**DATA FOR THIS TASK**
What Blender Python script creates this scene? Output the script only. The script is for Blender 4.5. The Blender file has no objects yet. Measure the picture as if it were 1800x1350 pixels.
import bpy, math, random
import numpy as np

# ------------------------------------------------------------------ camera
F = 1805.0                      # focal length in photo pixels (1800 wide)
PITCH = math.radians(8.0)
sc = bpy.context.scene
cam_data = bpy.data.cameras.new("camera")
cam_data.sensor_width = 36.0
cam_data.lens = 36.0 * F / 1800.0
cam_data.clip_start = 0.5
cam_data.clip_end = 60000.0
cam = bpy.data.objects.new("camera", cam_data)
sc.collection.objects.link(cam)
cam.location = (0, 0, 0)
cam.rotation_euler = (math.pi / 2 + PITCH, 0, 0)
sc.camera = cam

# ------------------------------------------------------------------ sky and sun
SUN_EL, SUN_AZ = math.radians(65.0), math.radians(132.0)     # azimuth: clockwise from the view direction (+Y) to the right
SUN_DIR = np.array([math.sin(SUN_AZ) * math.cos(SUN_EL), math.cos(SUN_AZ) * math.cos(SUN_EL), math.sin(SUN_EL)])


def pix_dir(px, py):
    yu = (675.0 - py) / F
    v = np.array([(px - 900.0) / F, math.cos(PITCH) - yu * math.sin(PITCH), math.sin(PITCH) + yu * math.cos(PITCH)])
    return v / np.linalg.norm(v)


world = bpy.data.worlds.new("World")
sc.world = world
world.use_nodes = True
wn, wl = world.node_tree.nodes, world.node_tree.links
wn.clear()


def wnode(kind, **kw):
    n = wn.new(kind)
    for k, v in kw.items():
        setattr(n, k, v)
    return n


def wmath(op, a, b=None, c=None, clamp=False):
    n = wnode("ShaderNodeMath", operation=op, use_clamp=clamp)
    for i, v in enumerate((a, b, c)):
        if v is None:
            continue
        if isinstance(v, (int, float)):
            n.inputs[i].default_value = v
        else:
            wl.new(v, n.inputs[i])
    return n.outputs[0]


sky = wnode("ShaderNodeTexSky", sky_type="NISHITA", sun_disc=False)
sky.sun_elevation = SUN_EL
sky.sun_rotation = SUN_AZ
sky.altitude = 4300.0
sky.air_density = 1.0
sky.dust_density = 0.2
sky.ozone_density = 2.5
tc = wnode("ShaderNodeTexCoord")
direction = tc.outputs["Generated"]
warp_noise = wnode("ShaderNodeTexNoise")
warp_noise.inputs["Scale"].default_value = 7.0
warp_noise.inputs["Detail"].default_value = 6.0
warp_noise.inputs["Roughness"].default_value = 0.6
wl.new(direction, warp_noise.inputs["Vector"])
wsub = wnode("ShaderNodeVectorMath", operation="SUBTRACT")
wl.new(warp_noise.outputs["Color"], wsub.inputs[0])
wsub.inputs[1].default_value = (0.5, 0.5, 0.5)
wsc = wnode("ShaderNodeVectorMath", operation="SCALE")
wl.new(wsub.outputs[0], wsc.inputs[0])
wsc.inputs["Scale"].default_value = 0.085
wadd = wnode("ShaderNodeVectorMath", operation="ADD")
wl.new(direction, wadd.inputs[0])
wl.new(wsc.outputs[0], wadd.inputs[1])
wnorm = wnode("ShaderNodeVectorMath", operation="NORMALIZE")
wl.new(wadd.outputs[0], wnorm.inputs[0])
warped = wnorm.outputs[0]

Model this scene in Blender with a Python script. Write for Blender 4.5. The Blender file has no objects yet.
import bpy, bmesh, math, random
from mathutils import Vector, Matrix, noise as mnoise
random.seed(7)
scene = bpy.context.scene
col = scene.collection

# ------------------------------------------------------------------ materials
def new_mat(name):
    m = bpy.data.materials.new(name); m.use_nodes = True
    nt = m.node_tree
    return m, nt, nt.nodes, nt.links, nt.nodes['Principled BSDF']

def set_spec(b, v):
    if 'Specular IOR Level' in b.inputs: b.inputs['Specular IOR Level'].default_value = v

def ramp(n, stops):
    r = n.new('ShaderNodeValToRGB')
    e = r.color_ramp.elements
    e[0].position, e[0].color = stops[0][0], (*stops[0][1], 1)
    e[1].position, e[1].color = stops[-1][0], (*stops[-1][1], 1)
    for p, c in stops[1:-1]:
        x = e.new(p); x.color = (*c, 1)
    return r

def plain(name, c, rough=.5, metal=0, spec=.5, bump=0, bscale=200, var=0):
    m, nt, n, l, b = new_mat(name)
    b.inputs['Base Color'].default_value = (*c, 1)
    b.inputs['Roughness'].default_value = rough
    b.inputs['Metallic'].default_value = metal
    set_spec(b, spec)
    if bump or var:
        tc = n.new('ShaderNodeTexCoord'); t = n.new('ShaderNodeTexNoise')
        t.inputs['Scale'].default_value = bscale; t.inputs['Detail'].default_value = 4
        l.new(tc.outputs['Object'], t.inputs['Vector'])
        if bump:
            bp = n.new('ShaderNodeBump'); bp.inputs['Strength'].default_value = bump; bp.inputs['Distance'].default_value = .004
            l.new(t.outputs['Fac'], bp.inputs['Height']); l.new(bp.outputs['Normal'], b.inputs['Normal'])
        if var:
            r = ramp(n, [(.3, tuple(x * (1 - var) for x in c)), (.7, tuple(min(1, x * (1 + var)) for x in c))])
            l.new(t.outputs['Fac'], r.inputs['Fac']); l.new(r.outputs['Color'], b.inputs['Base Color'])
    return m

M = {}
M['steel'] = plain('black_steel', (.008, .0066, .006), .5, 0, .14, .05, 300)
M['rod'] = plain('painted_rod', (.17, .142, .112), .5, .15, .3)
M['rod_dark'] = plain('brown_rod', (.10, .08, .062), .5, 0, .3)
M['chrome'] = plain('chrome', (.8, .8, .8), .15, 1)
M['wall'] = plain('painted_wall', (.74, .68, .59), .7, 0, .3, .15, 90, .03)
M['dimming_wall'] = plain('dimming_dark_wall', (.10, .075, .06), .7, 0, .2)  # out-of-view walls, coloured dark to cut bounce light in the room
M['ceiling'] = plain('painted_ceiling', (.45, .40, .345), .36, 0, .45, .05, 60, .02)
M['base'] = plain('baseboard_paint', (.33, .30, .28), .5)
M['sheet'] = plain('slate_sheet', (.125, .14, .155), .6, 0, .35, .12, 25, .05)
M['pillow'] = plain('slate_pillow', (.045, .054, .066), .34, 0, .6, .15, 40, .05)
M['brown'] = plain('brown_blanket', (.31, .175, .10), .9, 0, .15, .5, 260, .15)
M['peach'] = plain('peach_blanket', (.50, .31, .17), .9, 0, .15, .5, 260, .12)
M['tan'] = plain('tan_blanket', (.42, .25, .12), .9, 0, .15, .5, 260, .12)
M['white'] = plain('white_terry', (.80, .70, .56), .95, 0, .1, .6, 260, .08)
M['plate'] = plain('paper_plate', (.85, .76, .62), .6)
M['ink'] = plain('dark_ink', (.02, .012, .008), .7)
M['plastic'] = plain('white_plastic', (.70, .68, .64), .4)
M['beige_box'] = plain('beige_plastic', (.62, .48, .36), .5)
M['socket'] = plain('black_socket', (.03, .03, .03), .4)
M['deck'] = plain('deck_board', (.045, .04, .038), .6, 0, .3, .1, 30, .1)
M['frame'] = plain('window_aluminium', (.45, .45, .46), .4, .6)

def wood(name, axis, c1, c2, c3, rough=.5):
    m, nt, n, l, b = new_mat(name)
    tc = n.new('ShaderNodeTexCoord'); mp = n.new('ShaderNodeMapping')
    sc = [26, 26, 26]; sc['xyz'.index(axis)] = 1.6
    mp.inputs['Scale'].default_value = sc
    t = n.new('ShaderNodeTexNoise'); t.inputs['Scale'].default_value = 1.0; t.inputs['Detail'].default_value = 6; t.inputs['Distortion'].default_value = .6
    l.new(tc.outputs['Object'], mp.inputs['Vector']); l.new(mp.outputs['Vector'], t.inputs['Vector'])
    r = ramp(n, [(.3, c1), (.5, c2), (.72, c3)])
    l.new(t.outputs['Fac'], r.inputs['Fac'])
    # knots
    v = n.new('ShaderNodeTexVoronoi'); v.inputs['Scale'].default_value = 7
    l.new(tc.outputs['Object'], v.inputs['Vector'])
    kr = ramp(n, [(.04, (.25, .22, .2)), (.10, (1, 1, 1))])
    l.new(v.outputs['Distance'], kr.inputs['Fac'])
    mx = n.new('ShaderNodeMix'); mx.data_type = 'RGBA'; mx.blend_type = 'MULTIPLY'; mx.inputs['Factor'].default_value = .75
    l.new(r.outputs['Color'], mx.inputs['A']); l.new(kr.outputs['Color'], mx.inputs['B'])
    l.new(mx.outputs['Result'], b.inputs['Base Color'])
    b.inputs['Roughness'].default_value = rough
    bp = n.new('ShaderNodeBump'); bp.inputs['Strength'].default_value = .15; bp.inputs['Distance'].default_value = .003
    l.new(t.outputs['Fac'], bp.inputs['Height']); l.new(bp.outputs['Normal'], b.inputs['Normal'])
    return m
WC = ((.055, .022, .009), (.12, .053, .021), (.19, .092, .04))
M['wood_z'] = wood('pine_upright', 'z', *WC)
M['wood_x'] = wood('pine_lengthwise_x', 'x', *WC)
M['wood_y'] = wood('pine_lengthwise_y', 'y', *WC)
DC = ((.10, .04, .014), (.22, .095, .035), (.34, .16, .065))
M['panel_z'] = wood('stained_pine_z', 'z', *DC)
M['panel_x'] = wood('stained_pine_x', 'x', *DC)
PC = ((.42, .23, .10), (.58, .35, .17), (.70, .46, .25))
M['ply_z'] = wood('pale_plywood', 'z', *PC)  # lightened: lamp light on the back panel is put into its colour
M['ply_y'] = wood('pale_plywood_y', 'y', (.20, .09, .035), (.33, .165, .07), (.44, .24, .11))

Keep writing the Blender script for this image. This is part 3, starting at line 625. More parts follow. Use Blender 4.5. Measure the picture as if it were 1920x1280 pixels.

**WORK REQUIRED**
Extract each line holding the string "file".

**TASK ANSWER**
What Blender Python script creates this scene? Output the script only. The script is for Blender 4.5. The Blender file has no objects yet. Measure the picture as if it were 1800x1350 pixels.
Model this scene in Blender with a Python script. Write for Blender 4.5. The Blender file has no objects yet.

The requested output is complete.